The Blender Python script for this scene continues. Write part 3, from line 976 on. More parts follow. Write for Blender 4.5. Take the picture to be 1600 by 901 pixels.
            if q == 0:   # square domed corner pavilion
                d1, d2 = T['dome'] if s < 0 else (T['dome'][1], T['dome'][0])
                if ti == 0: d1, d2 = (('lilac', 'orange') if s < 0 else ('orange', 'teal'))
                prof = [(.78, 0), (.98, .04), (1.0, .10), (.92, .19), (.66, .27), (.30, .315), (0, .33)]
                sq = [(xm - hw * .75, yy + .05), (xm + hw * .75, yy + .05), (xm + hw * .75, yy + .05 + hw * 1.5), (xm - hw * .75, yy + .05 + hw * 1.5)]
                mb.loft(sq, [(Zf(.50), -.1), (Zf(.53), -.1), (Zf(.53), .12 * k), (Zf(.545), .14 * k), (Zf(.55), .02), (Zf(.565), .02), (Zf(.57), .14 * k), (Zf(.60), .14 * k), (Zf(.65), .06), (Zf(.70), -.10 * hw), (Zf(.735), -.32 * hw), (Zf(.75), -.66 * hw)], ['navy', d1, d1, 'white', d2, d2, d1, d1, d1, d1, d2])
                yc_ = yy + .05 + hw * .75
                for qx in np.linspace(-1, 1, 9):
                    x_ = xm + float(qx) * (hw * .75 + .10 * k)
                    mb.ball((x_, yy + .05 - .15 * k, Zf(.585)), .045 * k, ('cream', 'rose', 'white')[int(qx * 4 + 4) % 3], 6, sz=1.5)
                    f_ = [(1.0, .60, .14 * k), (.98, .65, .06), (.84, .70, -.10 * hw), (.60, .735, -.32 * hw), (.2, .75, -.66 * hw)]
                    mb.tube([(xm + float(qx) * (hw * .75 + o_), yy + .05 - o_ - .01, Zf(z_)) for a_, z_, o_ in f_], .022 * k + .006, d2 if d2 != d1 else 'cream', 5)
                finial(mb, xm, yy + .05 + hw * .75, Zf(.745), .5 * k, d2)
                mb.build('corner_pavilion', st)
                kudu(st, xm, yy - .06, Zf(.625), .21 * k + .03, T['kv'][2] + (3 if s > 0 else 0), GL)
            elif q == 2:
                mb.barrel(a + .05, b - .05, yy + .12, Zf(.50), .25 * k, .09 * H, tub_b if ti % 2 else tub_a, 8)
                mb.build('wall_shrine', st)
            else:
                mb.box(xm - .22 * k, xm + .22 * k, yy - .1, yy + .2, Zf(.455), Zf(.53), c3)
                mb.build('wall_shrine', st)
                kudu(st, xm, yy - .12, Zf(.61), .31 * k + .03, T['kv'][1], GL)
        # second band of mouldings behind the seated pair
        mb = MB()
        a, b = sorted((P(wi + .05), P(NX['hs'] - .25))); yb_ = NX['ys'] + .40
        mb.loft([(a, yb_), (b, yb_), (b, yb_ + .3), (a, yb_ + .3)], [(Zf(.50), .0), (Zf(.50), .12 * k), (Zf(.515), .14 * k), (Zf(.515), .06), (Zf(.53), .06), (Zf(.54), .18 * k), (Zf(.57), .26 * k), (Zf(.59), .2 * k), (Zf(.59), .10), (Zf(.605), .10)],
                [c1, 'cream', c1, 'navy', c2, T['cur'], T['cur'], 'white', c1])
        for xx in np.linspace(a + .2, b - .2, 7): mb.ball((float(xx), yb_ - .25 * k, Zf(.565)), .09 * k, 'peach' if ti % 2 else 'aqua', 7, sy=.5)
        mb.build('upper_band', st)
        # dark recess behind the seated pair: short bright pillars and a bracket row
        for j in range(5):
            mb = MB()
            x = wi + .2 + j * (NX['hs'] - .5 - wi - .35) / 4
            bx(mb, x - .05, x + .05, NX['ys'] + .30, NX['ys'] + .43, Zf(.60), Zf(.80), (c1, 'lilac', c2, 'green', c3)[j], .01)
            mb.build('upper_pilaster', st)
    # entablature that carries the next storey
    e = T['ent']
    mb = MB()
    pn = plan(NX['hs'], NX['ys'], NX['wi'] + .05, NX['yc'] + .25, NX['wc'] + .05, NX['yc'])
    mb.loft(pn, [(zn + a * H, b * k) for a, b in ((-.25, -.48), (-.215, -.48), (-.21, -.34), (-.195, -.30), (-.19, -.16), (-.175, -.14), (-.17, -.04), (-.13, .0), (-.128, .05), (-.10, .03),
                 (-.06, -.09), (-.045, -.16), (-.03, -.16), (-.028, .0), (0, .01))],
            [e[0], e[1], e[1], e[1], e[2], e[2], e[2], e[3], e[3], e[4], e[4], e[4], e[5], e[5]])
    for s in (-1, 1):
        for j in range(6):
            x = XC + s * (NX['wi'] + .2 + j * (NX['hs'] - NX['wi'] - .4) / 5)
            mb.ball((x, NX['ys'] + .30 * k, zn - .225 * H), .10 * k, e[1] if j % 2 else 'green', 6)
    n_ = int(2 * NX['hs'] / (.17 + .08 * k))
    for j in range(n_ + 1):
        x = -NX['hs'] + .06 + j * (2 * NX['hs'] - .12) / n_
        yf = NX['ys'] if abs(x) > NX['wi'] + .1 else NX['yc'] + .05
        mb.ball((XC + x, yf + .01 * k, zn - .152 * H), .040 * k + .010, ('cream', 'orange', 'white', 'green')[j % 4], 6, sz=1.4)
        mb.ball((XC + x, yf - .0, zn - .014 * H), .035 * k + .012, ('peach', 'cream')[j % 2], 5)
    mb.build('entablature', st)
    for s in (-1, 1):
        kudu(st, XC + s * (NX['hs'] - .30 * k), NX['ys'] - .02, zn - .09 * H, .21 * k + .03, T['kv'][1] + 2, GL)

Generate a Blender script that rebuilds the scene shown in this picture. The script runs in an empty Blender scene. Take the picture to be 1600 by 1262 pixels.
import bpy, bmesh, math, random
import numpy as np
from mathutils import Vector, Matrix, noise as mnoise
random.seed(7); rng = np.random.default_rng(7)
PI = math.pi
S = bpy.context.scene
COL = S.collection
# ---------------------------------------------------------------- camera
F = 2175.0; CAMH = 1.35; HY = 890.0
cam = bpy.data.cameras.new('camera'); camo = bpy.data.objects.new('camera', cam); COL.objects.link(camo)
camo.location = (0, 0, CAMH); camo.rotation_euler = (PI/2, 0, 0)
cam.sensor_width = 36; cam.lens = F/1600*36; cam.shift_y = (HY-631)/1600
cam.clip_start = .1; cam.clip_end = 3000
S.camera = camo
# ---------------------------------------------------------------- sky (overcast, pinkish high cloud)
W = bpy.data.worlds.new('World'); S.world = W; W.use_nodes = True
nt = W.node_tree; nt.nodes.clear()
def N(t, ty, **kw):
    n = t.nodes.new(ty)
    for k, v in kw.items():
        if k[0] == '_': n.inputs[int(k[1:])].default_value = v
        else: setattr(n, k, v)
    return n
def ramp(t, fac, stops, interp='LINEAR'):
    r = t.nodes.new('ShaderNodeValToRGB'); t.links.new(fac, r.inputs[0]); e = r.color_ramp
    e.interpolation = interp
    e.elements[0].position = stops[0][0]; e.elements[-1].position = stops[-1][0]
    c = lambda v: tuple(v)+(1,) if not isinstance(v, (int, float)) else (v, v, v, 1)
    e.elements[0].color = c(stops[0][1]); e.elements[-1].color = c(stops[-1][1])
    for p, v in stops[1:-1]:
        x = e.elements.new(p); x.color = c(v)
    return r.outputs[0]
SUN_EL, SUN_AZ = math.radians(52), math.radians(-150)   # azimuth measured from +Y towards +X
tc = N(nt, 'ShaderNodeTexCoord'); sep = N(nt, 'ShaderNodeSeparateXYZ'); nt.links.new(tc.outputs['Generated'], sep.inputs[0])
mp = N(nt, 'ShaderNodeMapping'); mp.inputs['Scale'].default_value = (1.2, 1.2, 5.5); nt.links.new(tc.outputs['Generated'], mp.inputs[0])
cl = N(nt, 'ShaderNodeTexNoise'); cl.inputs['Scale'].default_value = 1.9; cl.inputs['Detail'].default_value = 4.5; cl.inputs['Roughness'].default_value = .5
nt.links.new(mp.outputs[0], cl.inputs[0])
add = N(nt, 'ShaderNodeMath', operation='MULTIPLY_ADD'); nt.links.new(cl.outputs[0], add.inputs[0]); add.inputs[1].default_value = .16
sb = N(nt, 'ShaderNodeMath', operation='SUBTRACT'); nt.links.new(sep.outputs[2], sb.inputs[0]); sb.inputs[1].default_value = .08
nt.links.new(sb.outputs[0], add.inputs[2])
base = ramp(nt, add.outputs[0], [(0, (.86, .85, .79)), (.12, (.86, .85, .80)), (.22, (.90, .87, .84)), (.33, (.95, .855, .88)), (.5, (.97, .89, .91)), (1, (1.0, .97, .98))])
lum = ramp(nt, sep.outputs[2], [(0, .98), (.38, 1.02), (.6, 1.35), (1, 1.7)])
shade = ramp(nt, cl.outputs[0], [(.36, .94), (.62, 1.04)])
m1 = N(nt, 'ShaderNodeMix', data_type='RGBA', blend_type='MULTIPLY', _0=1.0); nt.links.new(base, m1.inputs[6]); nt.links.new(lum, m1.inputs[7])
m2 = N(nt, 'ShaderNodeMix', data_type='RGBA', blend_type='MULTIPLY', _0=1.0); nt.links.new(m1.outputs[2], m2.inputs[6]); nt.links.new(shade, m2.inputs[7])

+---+

## [EXERCISE DETAILS]
Working from the entries above, return all lines that contain "script".

## [FINAL RESULT]
The Blender Python script for this scene continues. Write part 3, from line 976 on. More parts follow. Write for Blender 4.5. Take the picture to be 1600 by 901 pixels.
Generate a Blender script that rebuilds the scene shown in this picture. The script runs in an empty Blender scene. Take the picture to be 1600 by 1262 pixels.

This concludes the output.